Somewhere, somehow, some way, that heat is going somewhere and doing something, and the big place it can hide is the ocean. Which is just the place we know the least about in terms of heat flows. We're modeling the ocean as a stable entity of average properties, when we know for a fact there are strata of both salt concentration and different heat content, and currents of all sizes that we do not use except in gross worldwide average, and so forth. And it's just about for sure we'll find out what's happening; but it's very unlikely it will be while we can still stop it.
So have a happy global heat physics experiment. Basically I think you put the pot on the fire and are sticking your head in to see if it's hot.
As far as your prediction, it looks pretty silly in the face of the enumeration of the problems I wrote above. OTOH, there is pretty strong evidence that during the Mesozoic, what some people call the Age of Dinosaurs or lizards or saurians or whatnot depending on how recent your source is, it was quite a bit hotter than now, and that it was therefore much more humid; this is evidence from many lines such as pollen types, insect types and sizes, types of geology found and their origin in wet climates, and so forth. So it's likely, if global warming goes on long enough and goes far enough, that that might happen to us too; but my bet is not, because enough people will have died by then that they lynch people who deny global warming and burn coal.

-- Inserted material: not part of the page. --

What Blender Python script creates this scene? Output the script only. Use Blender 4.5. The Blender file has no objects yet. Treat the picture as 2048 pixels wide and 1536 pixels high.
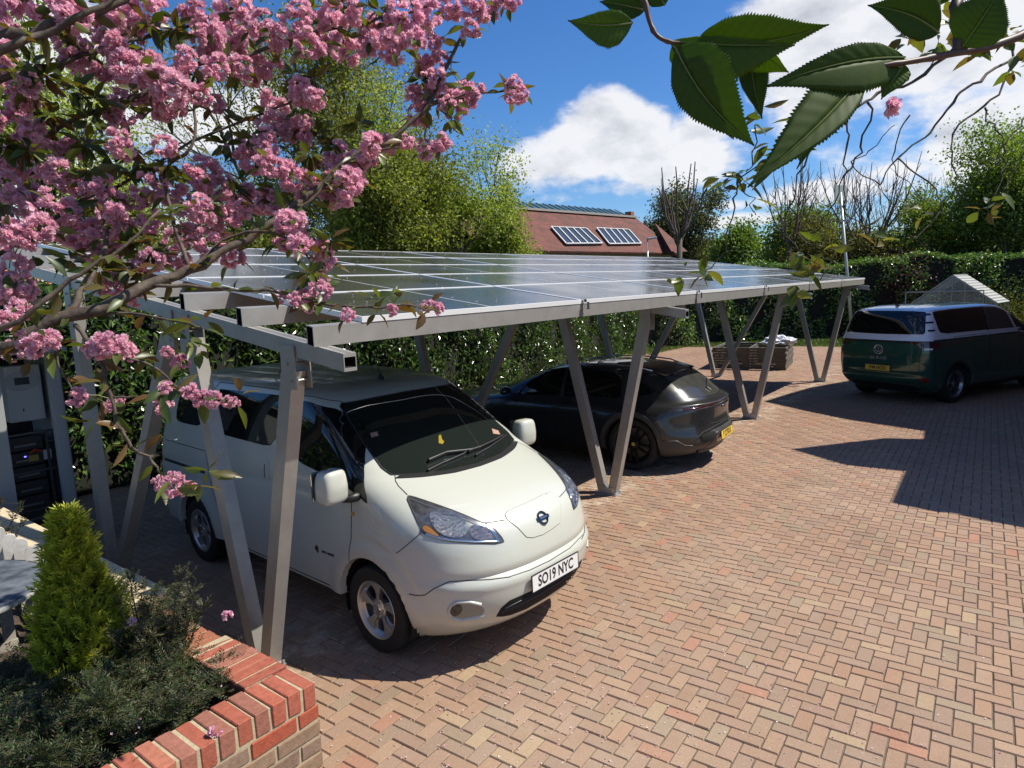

Whether or no, however, in thirty thousand years the ice is coming again unless we gain control of the carbon cycle and thermostat the atmosphere, or put up solar mirrors, or alter the Earth's orbit. But the human race has only existed 70,000 years more or less, so that's half that. Civilization has only existed nine thousand years at the most, as far as continuous records of societies that had writing. So thirty thousand years is a really, really long time. I wouldn't be ignoring global warming because "it's going to get cooler soon." Nor would I worry about how humid it's going to get quite yet; the heat is more the problem anyway.
We need a directorate of science, and we need it to be voted on only by scientists. You don't get to vote on reality. Get over it. Elected officials that deny the findings of the Science Directorate are subject to immediate impeachment for incompetence.